Signs of hope after the deluge

Wesley Mission Queensland aged-care chaplain Louisa Yu didn’t hesitate to put up her hand when UnitingCare Queensland put out a call for crisis staff to head to flood-stricken North Queensland. Dianne Jensen reports.

Louisa worked as a Red Cross volunteer after the 2004 tsunami in Sri Lanka and the 2008 earthquake in Sichuan, China, as well as experiencing the 2011 Brisbane flood. She’s also a candidate for the ministry of deacon in the Uniting Church.

“I’ve been reflecting that God is always calling me to be out in the community. When the suffering community is out there, then I’m willing to go,” she says. Louisa was on the plane the next day.

She spent two one-week stints in Townsville in the Lifeline Community Recovery Team before heading west to Cloncurry to reach isolated properties near Julia Creek, Richmond, and Hughenden.

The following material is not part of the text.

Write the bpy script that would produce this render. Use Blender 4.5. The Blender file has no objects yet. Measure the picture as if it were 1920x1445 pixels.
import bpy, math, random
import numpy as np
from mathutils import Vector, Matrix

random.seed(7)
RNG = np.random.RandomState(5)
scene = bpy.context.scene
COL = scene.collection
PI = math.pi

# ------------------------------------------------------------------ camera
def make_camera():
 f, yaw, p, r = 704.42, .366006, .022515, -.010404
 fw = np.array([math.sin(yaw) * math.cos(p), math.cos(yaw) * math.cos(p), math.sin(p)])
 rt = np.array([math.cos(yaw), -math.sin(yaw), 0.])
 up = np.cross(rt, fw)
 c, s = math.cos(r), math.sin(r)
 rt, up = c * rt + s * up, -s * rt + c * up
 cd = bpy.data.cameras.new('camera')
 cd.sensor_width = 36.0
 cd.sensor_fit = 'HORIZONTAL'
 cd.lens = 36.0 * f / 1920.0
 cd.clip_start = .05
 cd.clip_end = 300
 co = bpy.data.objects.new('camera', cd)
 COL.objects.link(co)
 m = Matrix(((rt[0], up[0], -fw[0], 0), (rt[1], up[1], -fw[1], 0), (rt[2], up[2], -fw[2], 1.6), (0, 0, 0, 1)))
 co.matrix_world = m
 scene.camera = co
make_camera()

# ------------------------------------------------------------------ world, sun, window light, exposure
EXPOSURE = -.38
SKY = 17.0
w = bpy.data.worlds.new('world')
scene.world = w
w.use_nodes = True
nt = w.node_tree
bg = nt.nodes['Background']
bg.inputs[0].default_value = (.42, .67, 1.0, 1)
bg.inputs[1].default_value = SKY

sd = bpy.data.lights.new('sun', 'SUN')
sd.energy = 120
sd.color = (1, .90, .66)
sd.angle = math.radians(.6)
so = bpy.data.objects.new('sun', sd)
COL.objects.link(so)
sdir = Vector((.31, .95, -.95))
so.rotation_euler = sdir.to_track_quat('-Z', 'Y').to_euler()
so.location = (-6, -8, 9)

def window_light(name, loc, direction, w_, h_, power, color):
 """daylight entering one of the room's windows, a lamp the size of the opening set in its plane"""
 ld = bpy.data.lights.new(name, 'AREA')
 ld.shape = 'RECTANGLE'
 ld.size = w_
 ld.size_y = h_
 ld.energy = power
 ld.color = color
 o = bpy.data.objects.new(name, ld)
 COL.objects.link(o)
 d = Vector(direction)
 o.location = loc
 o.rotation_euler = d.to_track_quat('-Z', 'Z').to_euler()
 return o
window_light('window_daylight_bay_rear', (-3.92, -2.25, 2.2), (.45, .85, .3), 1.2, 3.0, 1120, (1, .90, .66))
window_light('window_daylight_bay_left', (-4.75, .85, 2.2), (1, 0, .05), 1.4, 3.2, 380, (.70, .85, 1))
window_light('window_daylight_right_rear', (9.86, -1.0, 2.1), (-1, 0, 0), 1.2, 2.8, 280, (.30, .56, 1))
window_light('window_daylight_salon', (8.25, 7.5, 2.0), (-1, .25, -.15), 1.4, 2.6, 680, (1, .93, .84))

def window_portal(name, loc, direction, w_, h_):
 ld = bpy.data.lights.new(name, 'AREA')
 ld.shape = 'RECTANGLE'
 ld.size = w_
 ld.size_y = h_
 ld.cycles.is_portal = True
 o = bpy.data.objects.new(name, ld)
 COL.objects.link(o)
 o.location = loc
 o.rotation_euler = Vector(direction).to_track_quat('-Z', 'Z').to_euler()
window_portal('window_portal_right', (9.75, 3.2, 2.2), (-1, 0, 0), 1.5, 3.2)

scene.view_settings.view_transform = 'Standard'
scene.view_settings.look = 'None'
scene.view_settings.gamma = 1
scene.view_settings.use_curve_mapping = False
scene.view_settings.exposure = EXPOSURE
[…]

In early April she worked in Cloncurry, Winton, Corfield and Opalton.

“It’s eye-opening for city dwellers like us because the landscape is so vast, the damage so widespread,” says Louisa, describing the devastation of drought-stricken properties and extensive stock losses.

“They have kilometres and kilometres of fencing to fix before they can bring cattle in, that’s the most urgent task.”

Working in teams of three with Department of Communities officers, crisis support officers like Louisa provided psychological first aid—conducting emotional and psychological assessment, short-term recovery plans and making referrals for practical support and counselling services.

“We call this ‘the holding space’, when we are there to listen and acknowledge their feelings,” she says. “You can’t provide a quick fix or give them a million dollars but just being there and explaining that we are here to support, and that help is available out there like Blaze Aid—we point them to little glimmers of hope and help them think through what they can do in the short term.”

Although reeling from the scale of the losses and the huge job ahead, Louisa says many people were reluctant to accept the vouchers offered by the crisis support officers.

“Initially a lot of our tough station owners are resistant to outside help; they say there are people who are worse than them out there. That actually brought tears to my eyes; there was this devastation in front of me and these beautiful people. They tell me, ‘Is there a bucket big enough to help everybody? I’m okay, leave it for others’.”